The young girl standing in front of her trailer home harvests crops in Florida with her family, one of an estimated 500,000 US child agricultural workers. As a participant in an enrichment program for migrant farmworker children, she wears a T-shirt from her program's chess club, started by Brenda Alvarez-Lagunas.

Brenda Today & Her Advice for Voters

Brenda’s story doesn’t end with her farm work as a child. As she grew older, Brenda began to understand that not all children have to go to work, and she began to yearn to prioritize her schoolwork over her farm work. When she was in eighth grade, Brenda was pulling down straight As, and decided to talk to her mother about staying in Florida for the entire year to focus on her studies.

Brenda moved in with an aunt and uncle, completed high school, graduated as valedictorian, and earned a full scholarship to college. She graduated from Stanford University in 2023 and will soon be moving to take a job in New York City. For now, she is back in Florida, working for the RCMA Mulberry Community Academy, a dual-language charter school that provides an after-school program for the children of the migrant farmworker community.

“We understand the issues intimately and that makes us a very strong support system for our children,” says Brenda. Among other initiatives, Brenda started a chess club for the students, a soccer club, and scouting program. The overall program offers assistance to families in accessing essential services and provides children with a safe space while parents are working.

Still, she points out that without stronger legal protections for children, after-school services can only go so far.
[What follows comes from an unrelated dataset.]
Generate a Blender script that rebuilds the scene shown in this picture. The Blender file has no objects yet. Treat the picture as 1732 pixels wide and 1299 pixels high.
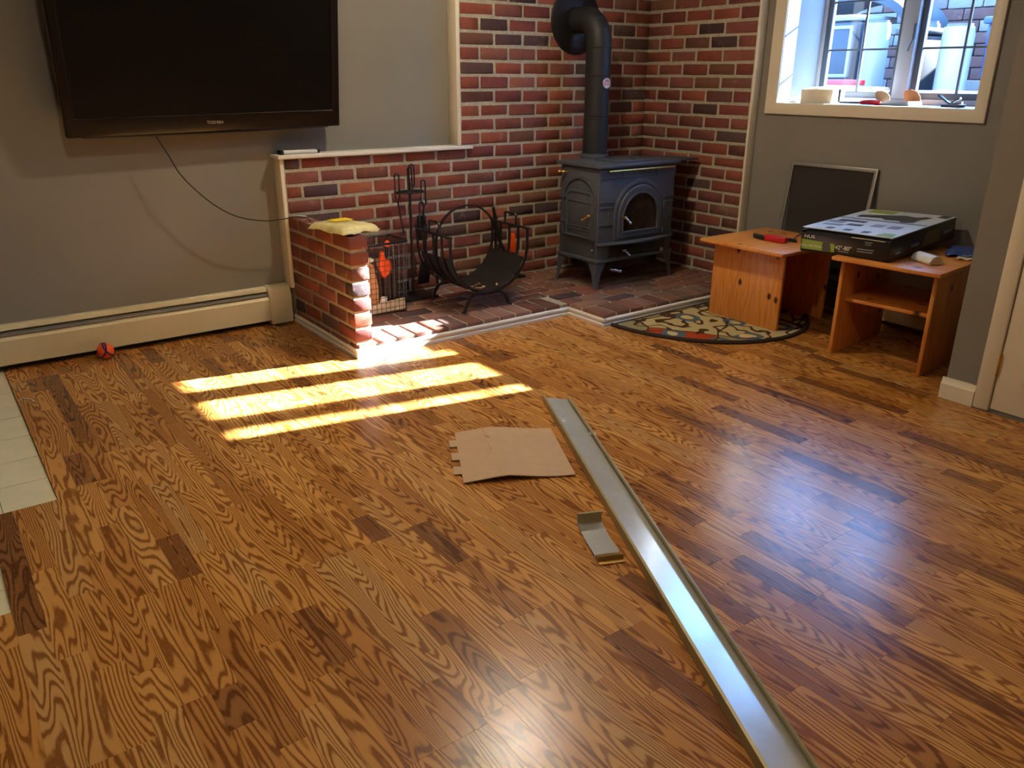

She urges voters to speak with candidates about child-labor issues across all industries, noting that she has spoken to politicians who were unaware of the scope of the problem, or the gaps in US labor law.

“Candidates need to be exposed to this issue,” Brenda says. Children are some of our most vulnerable population, that’s why we need to protect them.”

Questions to ask candidates:

  1. Do you support the right of states to enact child-labor protections stronger than those enshrined in federal law?
  2. Will you pledge to work against any loosening of child-labor laws under the purview of your office? (See uschildlabor.org for information on issues in specific states.)
  3. Do you support the Preventing Child Labor Exploitation Act, introduced by Sens. Cory Booker (D, NJ) and Josh Hawley (R, MO) to prevent federal government contracts with companies implicated in violating child labor law?
  4. Do you support the Children’s Act for Responsible Employment and Farm Safety (CARE), sponsored by Rep. Raul Ruiz (D, CA)?
  5. Do you support ratification of the UN Convention on the Rights of the Child, and bringing US agricultural labor laws in line with international standards on child rights?